In the 1994 Mexican film Like a Bride, the Ashkenazi Jewish protagonist tells her lifelong Sephardic friend about an isolated Jewish community she is studying as an anthropologist. That community, she exclaims, has been in Mexico since the 16th century and “are still Jewish!” The film’s characters explicitly rejected, over 30 years ago, a narrative in which Jewishness is relegated to one’s background — demonstrating, as they did, how radical it was to bring Jewish values and experiences into the living present.

Sheinbaum’s family background is one of culturally Jewish but atheist progressive activists. A similar background has defined the past century of Jewish communities in Mexico, many of which were built by European Jews who, fleeing pogroms and the Nazis, brought with them socialist values that they would seek to foster in their lives in Mexico.

But such connections between Jewish values and political action in countries of refuge are often downplayed or even contested. 

Sheinbaum herself has not made much of her Jewish identity in her political life. She has often described the family in which she was raised as not particularly observant.

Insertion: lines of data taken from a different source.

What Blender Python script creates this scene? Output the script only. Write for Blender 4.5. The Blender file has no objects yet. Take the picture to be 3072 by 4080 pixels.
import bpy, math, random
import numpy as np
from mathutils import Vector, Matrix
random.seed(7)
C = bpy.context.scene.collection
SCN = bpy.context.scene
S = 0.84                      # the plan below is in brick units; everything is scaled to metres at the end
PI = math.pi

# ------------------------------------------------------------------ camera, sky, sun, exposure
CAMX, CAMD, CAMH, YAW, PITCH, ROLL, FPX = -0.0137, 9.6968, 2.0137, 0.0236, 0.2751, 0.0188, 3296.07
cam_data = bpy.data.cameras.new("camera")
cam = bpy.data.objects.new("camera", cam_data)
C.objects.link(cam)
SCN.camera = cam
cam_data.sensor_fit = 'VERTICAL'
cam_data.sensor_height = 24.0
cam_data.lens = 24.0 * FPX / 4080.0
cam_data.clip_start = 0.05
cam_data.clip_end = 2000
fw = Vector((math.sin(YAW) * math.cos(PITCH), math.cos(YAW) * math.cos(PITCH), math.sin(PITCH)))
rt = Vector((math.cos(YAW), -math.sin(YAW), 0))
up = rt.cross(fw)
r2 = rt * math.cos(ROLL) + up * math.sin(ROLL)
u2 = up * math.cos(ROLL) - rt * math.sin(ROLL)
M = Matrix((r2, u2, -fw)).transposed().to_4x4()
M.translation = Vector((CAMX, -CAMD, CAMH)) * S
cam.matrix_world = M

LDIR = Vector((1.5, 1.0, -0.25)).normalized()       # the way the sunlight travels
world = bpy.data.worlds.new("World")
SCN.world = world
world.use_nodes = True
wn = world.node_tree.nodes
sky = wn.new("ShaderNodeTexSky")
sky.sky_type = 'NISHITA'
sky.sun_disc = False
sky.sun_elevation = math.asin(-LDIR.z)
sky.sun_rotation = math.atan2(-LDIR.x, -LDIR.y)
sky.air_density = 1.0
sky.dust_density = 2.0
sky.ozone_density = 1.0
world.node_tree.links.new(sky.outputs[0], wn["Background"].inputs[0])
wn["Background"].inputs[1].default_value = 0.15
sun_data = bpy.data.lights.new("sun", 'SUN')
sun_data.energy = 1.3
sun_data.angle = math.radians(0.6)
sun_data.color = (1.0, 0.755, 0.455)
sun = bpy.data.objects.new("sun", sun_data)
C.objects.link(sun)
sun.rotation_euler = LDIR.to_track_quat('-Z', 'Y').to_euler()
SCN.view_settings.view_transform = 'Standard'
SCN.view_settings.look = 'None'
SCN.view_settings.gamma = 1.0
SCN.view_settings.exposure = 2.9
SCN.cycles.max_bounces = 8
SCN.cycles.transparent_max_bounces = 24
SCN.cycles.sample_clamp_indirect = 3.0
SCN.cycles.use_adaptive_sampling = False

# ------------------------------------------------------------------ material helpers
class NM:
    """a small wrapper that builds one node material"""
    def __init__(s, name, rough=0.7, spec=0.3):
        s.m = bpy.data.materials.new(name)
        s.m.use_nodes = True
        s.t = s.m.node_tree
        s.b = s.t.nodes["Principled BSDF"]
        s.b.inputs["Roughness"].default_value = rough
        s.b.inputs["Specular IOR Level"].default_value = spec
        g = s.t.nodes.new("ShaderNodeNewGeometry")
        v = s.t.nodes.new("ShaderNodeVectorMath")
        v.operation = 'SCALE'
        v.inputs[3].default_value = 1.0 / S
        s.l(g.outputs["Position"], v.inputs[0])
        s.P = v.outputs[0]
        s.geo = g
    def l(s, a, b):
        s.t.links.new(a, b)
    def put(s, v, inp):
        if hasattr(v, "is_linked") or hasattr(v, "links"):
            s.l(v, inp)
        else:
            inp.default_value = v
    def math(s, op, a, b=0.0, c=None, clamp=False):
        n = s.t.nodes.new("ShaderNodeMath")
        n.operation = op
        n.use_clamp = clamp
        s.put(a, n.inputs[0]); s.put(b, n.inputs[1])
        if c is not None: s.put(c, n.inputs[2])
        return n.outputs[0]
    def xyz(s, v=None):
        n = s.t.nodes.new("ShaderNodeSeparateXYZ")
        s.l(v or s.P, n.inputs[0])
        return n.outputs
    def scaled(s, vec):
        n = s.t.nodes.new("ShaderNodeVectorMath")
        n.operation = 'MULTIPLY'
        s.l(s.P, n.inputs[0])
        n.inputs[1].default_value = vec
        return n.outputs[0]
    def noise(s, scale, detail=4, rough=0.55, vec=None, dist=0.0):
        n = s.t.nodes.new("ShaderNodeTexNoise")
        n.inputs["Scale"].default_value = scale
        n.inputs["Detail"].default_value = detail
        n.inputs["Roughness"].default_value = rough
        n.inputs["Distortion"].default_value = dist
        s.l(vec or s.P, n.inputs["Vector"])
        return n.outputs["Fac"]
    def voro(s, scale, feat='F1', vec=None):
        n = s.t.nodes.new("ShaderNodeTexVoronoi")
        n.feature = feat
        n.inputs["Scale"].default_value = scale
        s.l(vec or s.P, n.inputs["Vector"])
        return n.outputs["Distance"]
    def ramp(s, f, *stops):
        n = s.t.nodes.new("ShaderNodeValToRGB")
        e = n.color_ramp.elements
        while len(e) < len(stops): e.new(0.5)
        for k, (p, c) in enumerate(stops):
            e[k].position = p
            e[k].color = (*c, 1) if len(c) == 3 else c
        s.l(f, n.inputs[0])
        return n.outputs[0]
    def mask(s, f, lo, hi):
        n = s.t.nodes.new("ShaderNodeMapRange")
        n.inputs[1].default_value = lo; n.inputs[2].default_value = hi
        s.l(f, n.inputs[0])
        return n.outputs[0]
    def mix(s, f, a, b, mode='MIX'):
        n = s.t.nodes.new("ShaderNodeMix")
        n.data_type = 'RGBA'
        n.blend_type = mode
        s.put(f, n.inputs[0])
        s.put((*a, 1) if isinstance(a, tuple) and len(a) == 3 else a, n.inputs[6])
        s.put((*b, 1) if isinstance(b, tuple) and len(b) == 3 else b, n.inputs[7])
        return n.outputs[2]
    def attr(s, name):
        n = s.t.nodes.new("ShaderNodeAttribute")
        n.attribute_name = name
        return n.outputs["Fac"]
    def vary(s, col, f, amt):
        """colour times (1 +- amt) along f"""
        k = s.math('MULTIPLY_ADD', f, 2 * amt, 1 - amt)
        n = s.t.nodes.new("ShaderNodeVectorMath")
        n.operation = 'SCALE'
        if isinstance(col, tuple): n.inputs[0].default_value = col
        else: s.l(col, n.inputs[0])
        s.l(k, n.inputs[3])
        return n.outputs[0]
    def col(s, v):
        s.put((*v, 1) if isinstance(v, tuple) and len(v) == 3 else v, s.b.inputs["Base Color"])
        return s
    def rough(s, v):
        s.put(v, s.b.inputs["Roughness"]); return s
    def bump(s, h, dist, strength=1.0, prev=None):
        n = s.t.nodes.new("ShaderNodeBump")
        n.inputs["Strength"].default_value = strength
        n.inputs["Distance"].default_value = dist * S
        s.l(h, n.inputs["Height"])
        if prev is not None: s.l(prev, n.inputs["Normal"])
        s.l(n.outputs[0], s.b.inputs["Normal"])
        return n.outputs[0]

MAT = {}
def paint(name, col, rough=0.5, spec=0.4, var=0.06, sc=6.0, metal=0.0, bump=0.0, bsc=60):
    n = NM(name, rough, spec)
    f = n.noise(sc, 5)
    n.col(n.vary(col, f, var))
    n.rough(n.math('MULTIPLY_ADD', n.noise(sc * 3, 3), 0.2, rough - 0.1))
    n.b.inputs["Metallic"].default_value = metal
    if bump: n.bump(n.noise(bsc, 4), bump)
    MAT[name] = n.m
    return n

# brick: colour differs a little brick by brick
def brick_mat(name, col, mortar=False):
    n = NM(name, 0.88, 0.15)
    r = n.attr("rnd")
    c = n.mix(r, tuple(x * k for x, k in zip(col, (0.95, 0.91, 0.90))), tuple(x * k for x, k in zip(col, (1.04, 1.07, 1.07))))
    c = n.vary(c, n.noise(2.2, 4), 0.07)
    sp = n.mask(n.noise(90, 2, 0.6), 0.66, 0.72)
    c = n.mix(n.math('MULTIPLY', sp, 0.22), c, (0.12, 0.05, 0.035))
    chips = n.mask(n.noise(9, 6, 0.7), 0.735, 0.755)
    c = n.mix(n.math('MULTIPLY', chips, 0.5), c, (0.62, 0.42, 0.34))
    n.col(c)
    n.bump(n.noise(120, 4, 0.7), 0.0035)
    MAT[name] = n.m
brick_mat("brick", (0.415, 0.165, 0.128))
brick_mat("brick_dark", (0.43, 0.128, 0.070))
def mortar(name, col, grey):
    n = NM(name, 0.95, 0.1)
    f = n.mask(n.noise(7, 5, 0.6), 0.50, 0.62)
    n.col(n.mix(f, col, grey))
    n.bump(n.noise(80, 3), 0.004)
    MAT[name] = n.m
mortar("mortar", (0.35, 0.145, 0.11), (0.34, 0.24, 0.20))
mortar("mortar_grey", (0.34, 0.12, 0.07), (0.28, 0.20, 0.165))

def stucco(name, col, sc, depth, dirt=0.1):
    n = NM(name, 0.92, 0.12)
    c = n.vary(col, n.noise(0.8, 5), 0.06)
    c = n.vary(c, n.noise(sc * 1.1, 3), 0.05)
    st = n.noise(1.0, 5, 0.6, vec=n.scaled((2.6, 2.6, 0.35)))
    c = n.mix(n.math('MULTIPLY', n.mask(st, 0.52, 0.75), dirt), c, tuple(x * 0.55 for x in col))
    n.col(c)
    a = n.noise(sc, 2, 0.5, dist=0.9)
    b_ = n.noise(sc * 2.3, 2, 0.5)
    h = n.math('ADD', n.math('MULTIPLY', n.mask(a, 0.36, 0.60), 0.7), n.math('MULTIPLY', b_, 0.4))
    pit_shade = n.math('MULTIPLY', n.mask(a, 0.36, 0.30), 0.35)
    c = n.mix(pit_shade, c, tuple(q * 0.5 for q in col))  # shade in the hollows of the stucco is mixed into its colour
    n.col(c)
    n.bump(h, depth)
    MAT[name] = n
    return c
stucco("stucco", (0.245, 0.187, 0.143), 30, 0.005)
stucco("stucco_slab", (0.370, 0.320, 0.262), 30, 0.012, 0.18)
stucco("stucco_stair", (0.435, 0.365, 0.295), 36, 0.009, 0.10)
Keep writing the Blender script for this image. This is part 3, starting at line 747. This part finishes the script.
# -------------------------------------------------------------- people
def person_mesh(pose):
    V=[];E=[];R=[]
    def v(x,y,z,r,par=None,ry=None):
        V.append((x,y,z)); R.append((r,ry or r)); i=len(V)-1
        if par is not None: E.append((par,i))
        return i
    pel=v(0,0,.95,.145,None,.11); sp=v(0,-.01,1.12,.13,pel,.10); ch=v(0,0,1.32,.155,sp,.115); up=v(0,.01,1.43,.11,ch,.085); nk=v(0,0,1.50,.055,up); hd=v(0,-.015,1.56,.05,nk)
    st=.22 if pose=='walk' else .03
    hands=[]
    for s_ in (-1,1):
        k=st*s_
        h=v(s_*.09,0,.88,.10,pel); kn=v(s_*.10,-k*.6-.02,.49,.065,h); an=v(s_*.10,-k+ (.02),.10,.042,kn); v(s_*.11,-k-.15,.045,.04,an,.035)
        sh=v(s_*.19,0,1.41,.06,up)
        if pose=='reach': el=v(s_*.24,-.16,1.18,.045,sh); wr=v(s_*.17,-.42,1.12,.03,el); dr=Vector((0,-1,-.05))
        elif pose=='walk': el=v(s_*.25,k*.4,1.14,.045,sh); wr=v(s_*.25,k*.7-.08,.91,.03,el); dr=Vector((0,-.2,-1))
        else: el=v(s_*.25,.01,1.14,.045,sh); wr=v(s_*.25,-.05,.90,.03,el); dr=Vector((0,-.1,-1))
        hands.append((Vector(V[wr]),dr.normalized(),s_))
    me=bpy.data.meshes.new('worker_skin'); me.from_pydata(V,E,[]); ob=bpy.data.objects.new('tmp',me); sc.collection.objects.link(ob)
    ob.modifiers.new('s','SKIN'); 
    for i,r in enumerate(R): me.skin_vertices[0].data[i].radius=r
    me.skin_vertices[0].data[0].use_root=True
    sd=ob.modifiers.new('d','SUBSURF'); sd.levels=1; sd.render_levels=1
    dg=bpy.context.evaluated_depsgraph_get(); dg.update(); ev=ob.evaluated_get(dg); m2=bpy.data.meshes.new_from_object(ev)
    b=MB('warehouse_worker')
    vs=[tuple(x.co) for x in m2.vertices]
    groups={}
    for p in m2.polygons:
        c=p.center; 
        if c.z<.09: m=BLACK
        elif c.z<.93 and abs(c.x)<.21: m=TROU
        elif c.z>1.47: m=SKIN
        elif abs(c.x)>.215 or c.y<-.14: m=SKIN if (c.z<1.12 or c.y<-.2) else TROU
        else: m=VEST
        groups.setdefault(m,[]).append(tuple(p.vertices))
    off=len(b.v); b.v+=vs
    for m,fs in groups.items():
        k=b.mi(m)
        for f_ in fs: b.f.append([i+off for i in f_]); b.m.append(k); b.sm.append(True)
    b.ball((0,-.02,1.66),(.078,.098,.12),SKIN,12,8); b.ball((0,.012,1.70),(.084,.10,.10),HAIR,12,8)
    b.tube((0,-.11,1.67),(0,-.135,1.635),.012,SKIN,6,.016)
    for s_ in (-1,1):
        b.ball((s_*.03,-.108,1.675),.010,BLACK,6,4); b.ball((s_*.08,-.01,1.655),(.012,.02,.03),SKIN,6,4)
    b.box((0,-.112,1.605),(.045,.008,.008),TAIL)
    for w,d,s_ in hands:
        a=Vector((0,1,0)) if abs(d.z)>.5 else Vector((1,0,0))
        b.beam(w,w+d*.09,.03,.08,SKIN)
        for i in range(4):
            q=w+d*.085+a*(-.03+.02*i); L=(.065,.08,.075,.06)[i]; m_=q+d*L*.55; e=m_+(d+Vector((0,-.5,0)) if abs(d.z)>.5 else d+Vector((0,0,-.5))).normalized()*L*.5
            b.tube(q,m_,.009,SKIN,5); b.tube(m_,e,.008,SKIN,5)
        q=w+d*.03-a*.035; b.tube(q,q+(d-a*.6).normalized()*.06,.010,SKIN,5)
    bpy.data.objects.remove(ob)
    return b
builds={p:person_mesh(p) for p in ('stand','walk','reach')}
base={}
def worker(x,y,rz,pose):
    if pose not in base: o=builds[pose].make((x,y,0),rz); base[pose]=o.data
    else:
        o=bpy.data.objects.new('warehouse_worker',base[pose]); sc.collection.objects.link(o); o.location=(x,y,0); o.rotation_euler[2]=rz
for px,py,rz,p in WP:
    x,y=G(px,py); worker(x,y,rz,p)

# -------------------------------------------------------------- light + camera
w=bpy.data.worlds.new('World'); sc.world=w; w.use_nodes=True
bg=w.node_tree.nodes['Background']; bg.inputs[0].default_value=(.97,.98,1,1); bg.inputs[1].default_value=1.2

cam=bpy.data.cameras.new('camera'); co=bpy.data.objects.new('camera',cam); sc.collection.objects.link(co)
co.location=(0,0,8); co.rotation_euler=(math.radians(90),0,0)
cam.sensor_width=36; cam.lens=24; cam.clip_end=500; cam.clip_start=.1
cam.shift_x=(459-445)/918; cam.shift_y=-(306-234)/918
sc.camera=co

Yet Sheinbaum is also only the second Jewish head of state throughout all of Latin America. So, no matter what kind of Jewish political leader she is, the fact that she identifies as Jewish is material to her public profile.

Perhaps nothing made that materiality clearer — or better defined the challenges Sheinbaum will face in incorporating it into her presidency — than the right-wing former president of Mexico, Vicente Fox, dismissing Sheinbaum as a “Bulgarian Jew.” The differences in heritage between Sheinbaum and Fox are not so great: Fox, himself, is the grandchild on his father’s side and child on his mother’s of immigrants to Mexico. The connotation of his words was clear: Jewish immigrants are different, and their descendants will always be outsiders, and not truly Mexican. 

He later apologized to the country’s Jewish population. But he’d already made Sheinbaum’s Jewish identity, and the Jewish identity of more than 100,000 Jews in Mexico, a political question.

This is the paradox of Mexican politics. It is a place in which the children and grandchildren of immigrants can have extraordinary opportunities to rise to political stardom, much more freely than they often can in the U.S. And, at the same time, it is a place in which questions of which kinds of immigrants count as truly Mexican remain under serious debate.

Sheinbaum’s victory shows one way that debate might resolve, and with it, suggests what it might look like for American societies — both in Mexico and the U.S. — to make space for Jewish people to bring Jewish values explicitly to bear on politics. 

“My heritage as a Jew and my occupation as a judge fit together symmetrically,” the late Justice Ruth Bader Ginsburg said in 2004: “The demand for justice runs through the entirety of Jewish history and Jewish tradition.” She then proudly shared that the words “Zedek, zedek, tirdof” adorned the walls of her chambers. 

Ginsburg’s words, and the lasting legacy that she left on politics, lay bare the benefits — for all genders, races, and religions — of Jewish values informing political leaders. What would it look like if it were the norm for Jewish women to invoke such values — rather than feel compelled to eschew their identities — in their political lives?

The United States touts itself as the land of opportunity. The poetry of Emma Lazarus, the granddaughter of Sephardic immigrants, is cast on the Statue of Liberty, described in “The New Colossus” as a beacon for “the tired, the poor, the huddled masses.” And yet the idea of any woman or Jewish person, let alone a Jewish woman, being elected president of this nation feels far off in the future.

Lazarus dubbed the Statue of Liberty “Mother of exiles.” In our southern neighbor, a Mexican-born daughter of exile has triumphed. But what does the future hold for U.S. daughters of exile?